Agent FBI George Piro opowiedział w telewizji CBS o wyznaniach, jakie usłyszał od Saddama Husajna w czasie siedmiu miesięcy przesłuchań. Zdaniem Amerykanina, obalony dyktator udawał, że ma broń, bo chciał zastraszyć Iran i zapobiec jego inwazji na Irak. "Chciał, by wciąż uważano go za silnego, prowokującego Saddama" - wspominał agent Piro.

Reklama

Ten element planu się powiódł. Jednak dyktator nie przewidział reakcji Waszyngtonu. "Przyznał, że przeliczył się co do intencji prezydenta Busha. Spodziewał się, że Stany Zjednoczone wezmą odwet w ten sam sposób, co w 1998 roku - organizując czterodniowy atak z powietrza" - tłumaczył Piro. Husajn liczył, że skoro już raz taki atak przetrwał, to i tym razem mu się uda.

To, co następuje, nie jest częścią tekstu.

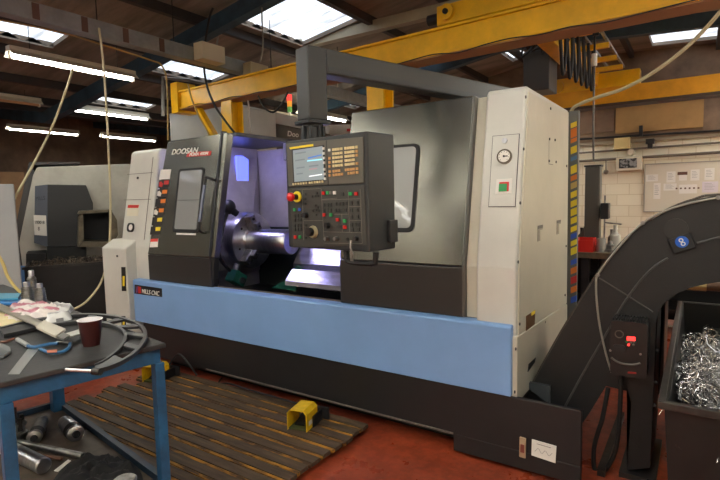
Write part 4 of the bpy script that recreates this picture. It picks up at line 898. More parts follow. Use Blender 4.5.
obj('beam_flange', G().box(-2.6, 3.6, YG2 - .16, YG2 + .14, c.z - .04, c.z), mat('dark flange', (66, 50, 40), .6), r2)
obj('post', G().box(-2.5, -2.3, YG2 - .1, YG2 + .1, 0, c.z - .04), yellow, r2); obj('post', G().box(3.3, 3.5, YG2 - .1, YG2 + .1, 0, c.z - .04), yellow, r2)
zr2 = a.z
bc = thing('bridge_crane', (-1.6, 6.9, 3.2), 'yellow travelling bridge crane with hoist and looped cables', 'bridge crane')
x0 = gb(441, 17).x
g = G(MG); g.box(x0, x0 + 2.6, YG - .09, YG + .09, zg1 + .02, zg1 + .2); obj('end_carriage', g, yellow, bc, bevel=.01)
for px in (452,):
    p = gb(px, 20); g = G(MG).cyl((p.x, YG - .13, zg1 + .12), (p.x, YG - .09, zg1 + .12), .07, n=20); w1 = obj('wheel_cap', g, yellow, bc, smooth=True); g = G(MG).cyl((p.x, YG - .15, zg1 + .12), (p.x, YG - .13, zg1 + .12), .025, n=14); obj('hub', g, darksteel, w1)
g = G(MG).cyl((x0 - .13, YG, zg1 + .12), (x0, YG, zg1 + .12), .05); obj('buffer', g, dark, bc, smooth=True)
p = gb(505, 3); g = G(MG).cyl((p.x, YG - .1, zg1 + .16), (p.x, YG - .088, zg1 + .16), .04, n=16); obj('hole', g, black, bc)
p = aY(575, 92, YG2)
g = G(); g.box(p.x - .5, p.x + .9, YG2 - .1, YG2 + .1, zr2 + .0, zr2 + .22); obj('end_carriage', g, yellow, bc, bevel=.01)
p2 = aY(557, 93, YG2 - .12); g = G().cyl((p2.x, YG2 - .14, zr2 + .1), (p2.x, YG2 - .1, zr2 + .1), .1, n=20); obj('wheel_cap', g, yellow, bc, smooth=True)
# bridge girder between the two carriages
def seg(g, p, q, w, h):
    p, q = V(p), V(q); d = (q - p).normalized(); s_ = d.cross(V((0, 0, 1))).normalized() * w / 2; u_ = V((0, 0, h / 2))
    g.hexa([p - s_ - u_, p + s_ - u_, p + s_ + u_, p - s_ + u_], [q - s_ - u_, q + s_ - u_, q + s_ + u_, q - s_ + u_])
A0 = aY(577, 40, 5.15); A1 = aY(600, 84, YG2 - .1)
BXX = (A0.x * .2 + A1.x * .8); BXX = -1.42
g = G(); seg(g, (BXX, 4.6, zg1 + .17), (BXX, YG2, zg1 + .17), .18, .24); obj('bridge_girder', g, yellow, bc, bevel=.006)
g = G(); 
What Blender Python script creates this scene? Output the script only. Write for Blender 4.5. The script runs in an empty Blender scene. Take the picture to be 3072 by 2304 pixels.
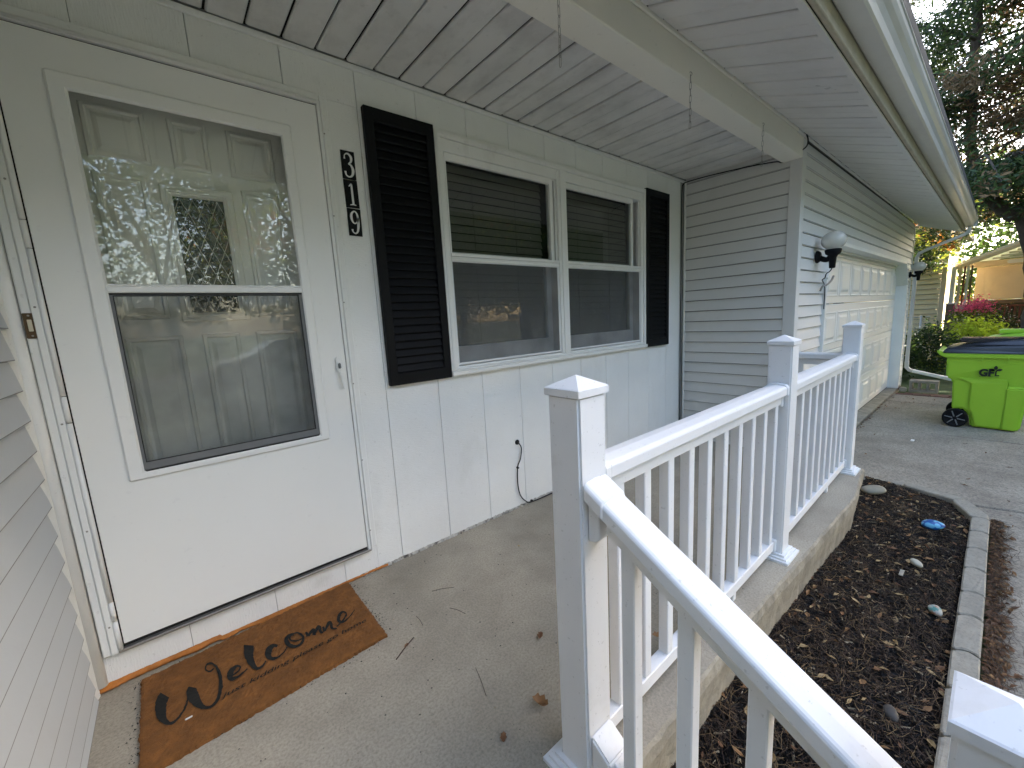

"Nie wierzył, że Stany Zjednoczone dokonają inwazji?" - dopytywał się dziennikarz CBS. "Nie, początkowo nie wierzył" - odpowiedział Piro.

Agent dodał, że Husajn mógł starać się o broń masowego rażenia, i nawet chciał to zrobić. Ale w dniu inwazji USA na Irak nie miał w zanadrzu arsenału. A przecież właśnie to było dla Amerykanów pretekstem do rozpoczęcia okupacji kraju.